_Data extract_
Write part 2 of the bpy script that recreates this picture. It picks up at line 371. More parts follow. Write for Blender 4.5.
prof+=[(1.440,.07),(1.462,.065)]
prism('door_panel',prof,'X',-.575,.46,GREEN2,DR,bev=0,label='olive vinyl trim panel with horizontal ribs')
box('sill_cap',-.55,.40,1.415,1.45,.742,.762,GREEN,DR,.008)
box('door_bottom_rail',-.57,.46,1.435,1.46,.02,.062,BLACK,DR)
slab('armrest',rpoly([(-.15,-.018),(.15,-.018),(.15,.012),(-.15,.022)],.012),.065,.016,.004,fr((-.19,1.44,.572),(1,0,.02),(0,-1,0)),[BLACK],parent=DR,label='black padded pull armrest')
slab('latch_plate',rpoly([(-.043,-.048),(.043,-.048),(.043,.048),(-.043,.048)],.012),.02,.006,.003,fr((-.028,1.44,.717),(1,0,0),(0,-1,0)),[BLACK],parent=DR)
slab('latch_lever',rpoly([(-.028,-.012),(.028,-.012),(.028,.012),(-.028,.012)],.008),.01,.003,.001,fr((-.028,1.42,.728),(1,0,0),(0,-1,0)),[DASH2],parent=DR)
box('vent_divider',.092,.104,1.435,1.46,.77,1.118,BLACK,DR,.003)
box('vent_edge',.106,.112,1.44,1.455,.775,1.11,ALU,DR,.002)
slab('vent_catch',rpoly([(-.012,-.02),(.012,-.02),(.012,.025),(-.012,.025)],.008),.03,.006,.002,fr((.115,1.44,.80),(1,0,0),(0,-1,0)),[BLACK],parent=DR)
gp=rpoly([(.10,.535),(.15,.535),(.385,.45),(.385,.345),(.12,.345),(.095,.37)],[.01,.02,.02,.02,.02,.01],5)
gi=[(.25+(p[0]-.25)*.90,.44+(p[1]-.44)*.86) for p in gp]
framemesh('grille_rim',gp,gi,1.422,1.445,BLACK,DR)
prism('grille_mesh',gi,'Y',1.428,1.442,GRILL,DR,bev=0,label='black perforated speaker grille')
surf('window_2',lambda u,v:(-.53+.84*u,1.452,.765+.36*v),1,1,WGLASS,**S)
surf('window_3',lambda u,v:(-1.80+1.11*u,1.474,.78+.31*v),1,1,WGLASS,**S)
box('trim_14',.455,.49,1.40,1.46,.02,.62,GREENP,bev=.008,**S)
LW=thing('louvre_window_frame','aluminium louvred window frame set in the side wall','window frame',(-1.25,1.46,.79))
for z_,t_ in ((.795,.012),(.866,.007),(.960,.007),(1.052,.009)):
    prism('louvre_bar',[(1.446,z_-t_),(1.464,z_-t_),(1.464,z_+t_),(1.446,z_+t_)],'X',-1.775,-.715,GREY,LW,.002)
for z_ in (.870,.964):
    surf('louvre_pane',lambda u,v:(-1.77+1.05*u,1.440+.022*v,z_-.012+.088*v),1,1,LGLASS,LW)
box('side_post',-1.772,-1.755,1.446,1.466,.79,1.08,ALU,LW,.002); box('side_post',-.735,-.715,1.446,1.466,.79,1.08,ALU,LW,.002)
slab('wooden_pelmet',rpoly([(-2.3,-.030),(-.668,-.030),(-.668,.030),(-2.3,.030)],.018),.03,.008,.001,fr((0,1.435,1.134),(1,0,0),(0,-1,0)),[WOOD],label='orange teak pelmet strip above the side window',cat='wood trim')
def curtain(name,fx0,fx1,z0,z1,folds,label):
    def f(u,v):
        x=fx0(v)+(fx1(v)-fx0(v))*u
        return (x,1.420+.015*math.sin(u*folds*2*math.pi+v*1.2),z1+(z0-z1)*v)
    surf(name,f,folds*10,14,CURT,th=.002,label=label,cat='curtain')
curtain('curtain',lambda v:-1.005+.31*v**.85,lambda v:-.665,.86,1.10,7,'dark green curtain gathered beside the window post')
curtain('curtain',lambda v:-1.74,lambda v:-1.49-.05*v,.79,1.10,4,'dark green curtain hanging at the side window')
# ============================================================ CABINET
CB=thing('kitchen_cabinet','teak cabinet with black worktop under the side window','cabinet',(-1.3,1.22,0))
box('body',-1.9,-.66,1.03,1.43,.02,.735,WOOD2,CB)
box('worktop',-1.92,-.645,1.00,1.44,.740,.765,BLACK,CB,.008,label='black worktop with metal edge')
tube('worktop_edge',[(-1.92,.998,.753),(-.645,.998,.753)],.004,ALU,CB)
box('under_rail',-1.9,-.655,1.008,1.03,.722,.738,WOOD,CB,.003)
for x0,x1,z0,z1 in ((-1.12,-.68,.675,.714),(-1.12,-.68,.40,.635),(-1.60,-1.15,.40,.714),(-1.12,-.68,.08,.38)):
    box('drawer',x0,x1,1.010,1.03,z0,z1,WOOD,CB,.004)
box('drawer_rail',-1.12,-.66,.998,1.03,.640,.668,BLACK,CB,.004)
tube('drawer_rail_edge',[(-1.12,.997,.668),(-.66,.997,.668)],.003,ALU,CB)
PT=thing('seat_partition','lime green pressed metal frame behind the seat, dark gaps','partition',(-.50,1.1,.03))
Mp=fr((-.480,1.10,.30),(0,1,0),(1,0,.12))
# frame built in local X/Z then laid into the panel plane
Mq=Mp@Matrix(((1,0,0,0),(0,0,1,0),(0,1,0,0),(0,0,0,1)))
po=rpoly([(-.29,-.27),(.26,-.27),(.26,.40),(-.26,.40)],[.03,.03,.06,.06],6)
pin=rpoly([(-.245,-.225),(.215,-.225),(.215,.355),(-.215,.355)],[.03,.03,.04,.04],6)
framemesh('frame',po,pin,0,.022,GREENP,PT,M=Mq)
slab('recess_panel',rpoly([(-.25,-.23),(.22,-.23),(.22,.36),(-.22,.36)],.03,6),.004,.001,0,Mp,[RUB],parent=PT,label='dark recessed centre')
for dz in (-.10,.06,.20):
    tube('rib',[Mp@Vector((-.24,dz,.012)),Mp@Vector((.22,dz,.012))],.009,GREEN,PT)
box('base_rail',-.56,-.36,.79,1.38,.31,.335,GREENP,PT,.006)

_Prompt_
Please reproduce every line of the material word for word.

_Output of the task_
Write part 2 of the bpy script that recreates this picture. It picks up at line 371. More parts follow. Write for Blender 4.5.
prof+=[(1.440,.07),(1.462,.065)]
prism('door_panel',prof,'X',-.575,.46,GREEN2,DR,bev=0,label='olive vinyl trim panel with horizontal ribs')
box('sill_cap',-.55,.40,1.415,1.45,.742,.762,GREEN,DR,.008)
box('door_bottom_rail',-.57,.46,1.435,1.46,.02,.062,BLACK,DR)
slab('armrest',rpoly([(-.15,-.018),(.15,-.018),(.15,.012),(-.15,.022)],.012),.065,.016,.004,fr((-.19,1.44,.572),(1,0,.02),(0,-1,0)),[BLACK],parent=DR,label='black padded pull armrest')
slab('latch_plate',rpoly([(-.043,-.048),(.043,-.048),(.043,.048),(-.043,.048)],.012),.02,.006,.003,fr((-.028,1.44,.717),(1,0,0),(0,-1,0)),[BLACK],parent=DR)
slab('latch_lever',rpoly([(-.028,-.012),(.028,-.012),(.028,.012),(-.028,.012)],.008),.01,.003,.001,fr((-.028,1.42,.728),(1,0,0),(0,-1,0)),[DASH2],parent=DR)
box('vent_divider',.092,.104,1.435,1.46,.77,1.118,BLACK,DR,.003)
box('vent_edge',.106,.112,1.44,1.455,.775,1.11,ALU,DR,.002)
slab('vent_catch',rpoly([(-.012,-.02),(.012,-.02),(.012,.025),(-.012,.025)],.008),.03,.006,.002,fr((.115,1.44,.80),(1,0,0),(0,-1,0)),[BLACK],parent=DR)
gp=rpoly([(.10,.535),(.15,.535),(.385,.45),(.385,.345),(.12,.345),(.095,.37)],[.01,.02,.02,.02,.02,.01],5)
gi=[(.25+(p[0]-.25)*.90,.44+(p[1]-.44)*.86) for p in gp]
framemesh('grille_rim',gp,gi,1.422,1.445,BLACK,DR)
prism('grille_mesh',gi,'Y',1.428,1.442,GRILL,DR,bev=0,label='black perforated speaker grille')
surf('window_2',lambda u,v:(-.53+.84*u,1.452,.765+.36*v),1,1,WGLASS,**S)
surf('window_3',lambda u,v:(-1.80+1.11*u,1.474,.78+.31*v),1,1,WGLASS,**S)
box('trim_14',.455,.49,1.40,1.46,.02,.62,GREENP,bev=.008,**S)
LW=thing('louvre_window_frame','aluminium louvred window frame set in the side wall','window frame',(-1.25,1.46,.79))
for z_,t_ in ((.795,.012),(.866,.007),(.960,.007),(1.052,.009)):
    prism('louvre_bar',[(1.446,z_-t_),(1.464,z_-t_),(1.464,z_+t_),(1.446,z_+t_)],'X',-1.775,-.715,GREY,LW,.002)
for z_ in (.870,.964):
    surf('louvre_pane',lambda u,v:(-1.77+1.05*u,1.440+.022*v,z_-.012+.088*v),1,1,LGLASS,LW)
box('side_post',-1.772,-1.755,1.446,1.466,.79,1.08,ALU,LW,.002); box('side_post',-.735,-.715,1.446,1.466,.79,1.08,ALU,LW,.002)
slab('wooden_pelmet',rpoly([(-2.3,-.030),(-.668,-.030),(-.668,.030),(-2.3,.030)],.018),.03,.008,.001,fr((0,1.435,1.134),(1,0,0),(0,-1,0)),[WOOD],label='orange teak pelmet strip above the side window',cat='wood trim')
def curtain(name,fx0,fx1,z0,z1,folds,label):
    def f(u,v):
        x=fx0(v)+(fx1(v)-fx0(v))*u
        return (x,1.420+.015*math.sin(u*folds*2*math.pi+v*1.2),z1+(z0-z1)*v)
    surf(name,f,folds*10,14,CURT,th=.002,label=label,cat='curtain')
curtain('curtain',lambda v:-1.005+.31*v**.85,lambda v:-.665,.86,1.10,7,'dark green curtain gathered beside the window post')
curtain('curtain',lambda v:-1.74,lambda v:-1.49-.05*v,.79,1.10,4,'dark green curtain hanging at the side window')
# ============================================================ CABINET
CB=thing('kitchen_cabinet','teak cabinet with black worktop under the side window','cabinet',(-1.3,1.22,0))
box('body',-1.9,-.66,1.03,1.43,.02,.735,WOOD2,CB)
box('worktop',-1.92,-.645,1.00,1.44,.740,.765,BLACK,CB,.008,label='black worktop with metal edge')
tube('worktop_edge',[(-1.92,.998,.753),(-.645,.998,.753)],.004,ALU,CB)
box('under_rail',-1.9,-.655,1.008,1.03,.722,.738,WOOD,CB,.003)
for x0,x1,z0,z1 in ((-1.12,-.68,.675,.714),(-1.12,-.68,.40,.635),(-1.60,-1.15,.40,.714),(-1.12,-.68,.08,.38)):
    box('drawer',x0,x1,1.010,1.03,z0,z1,WOOD,CB,.004)
box('drawer_rail',-1.12,-.66,.998,1.03,.640,.668,BLACK,CB,.004)
tube('drawer_rail_edge',[(-1.12,.997,.668),(-.66,.997,.668)],.003,ALU,CB)
PT=thing('seat_partition','lime green pressed metal frame behind the seat, dark gaps','partition',(-.50,1.1,.03))
Mp=fr((-.480,1.10,.30),(0,1,0),(1,0,.12))
# frame built in local X/Z then laid into the panel plane
Mq=Mp@Matrix(((1,0,0,0),(0,0,1,0),(0,1,0,0),(0,0,0,1)))
po=rpoly([(-.29,-.27),(.26,-.27),(.26,.40),(-.26,.40)],[.03,.03,.06,.06],6)
pin=rpoly([(-.245,-.225),(.215,-.225),(.215,.355),(-.215,.355)],[.03,.03,.04,.04],6)
framemesh('frame',po,pin,0,.022,GREENP,PT,M=Mq)
slab('recess_panel',rpoly([(-.25,-.23),(.22,-.23),(.22,.36),(-.22,.36)],.03,6),.004,.001,0,Mp,[RUB],parent=PT,label='dark recessed centre')
for dz in (-.10,.06,.20):
    tube('rib',[Mp@Vector((-.24,dz,.012)),Mp@Vector((.22,dz,.012))],.009,GREEN,PT)
box('base_rail',-.56,-.36,.79,1.38,.31,.335,GREENP,PT,.006)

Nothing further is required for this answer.